Irish has a large number of distinct accents, often within very small geographical regions, making it know as the Language of a Million Accents.

In general, you can divide the accents of Ireland’s English-speakers into three very broad categories: East Coast (Dublin), South-Western Ireland, and Northern Ireland.

East Coast Irish English (Dublin)

These are a collection of urban accents. The most common example is “working class” Dublin, an accent that is easily recognised throughout Ireland. These accents share some basic features: Elements of non-rhoticity (where the final “R” is dropped, making water into watah. Whereas elsewhere in Ireland vowel pairs like in goat are pronounced as monophthongs, in the East Coast Irish accent they are pronounced as dipthongs.

Some of the accents in this category actually sound quite American, believe it or not. You might even think you’d found a fellow Yank on your travels in some of the towns near Dublin.

South-Western Irish

Ranging from County Cork to County Mayo on the coast, these accents are known for the tremendous influence of Gaelig pronunciation even if the people speaking don’t actually know Irish. These accents have what Americans think of as a vaguely Canadian sound to them (for example, about sounds like aboat to American ears). Most non-Irish people think these accents are very musical and fun to listen to. This is also the Irish accent that most closely resembles the ‘Hollywood’ version of the Irish accent. As a result many people from this area work hard to “soften” or eliminate their accent.

Northern Irish Accents

Most of these accents exist within Northern Ireland itself, with a few showing up in County Donegal to the south. There’s a lot of Scottish in these accents, as the Scotts once had a heavy influence on the region via their ownership of large plantations.

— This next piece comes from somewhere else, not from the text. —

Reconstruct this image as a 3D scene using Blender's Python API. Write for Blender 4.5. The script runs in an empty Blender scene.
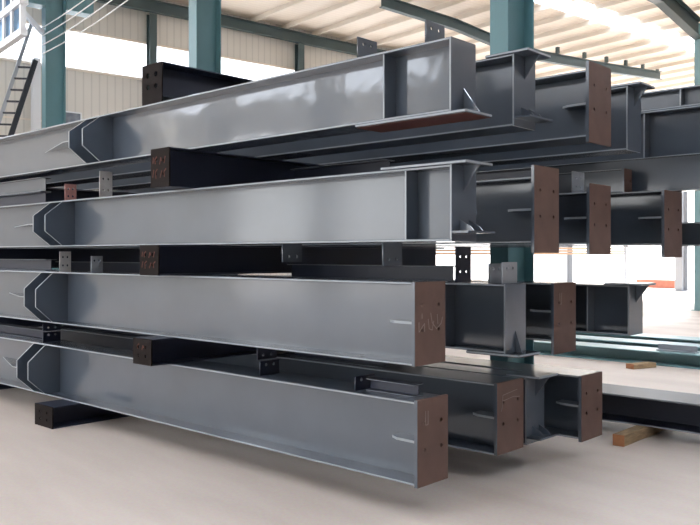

I could go on and on for pages and pages – there are that many accents varieties to discuss. It’s not crazy to speculate that two people can grow up in houses next door to each other in Dublin speaking with wildly different accents. Whether this means that Irish is a more malleable accent than other languages is hard to say – but Ireland has seen a lot of influence from outsiders ranging from English and Scottish to American over the centuries, and this may explain it.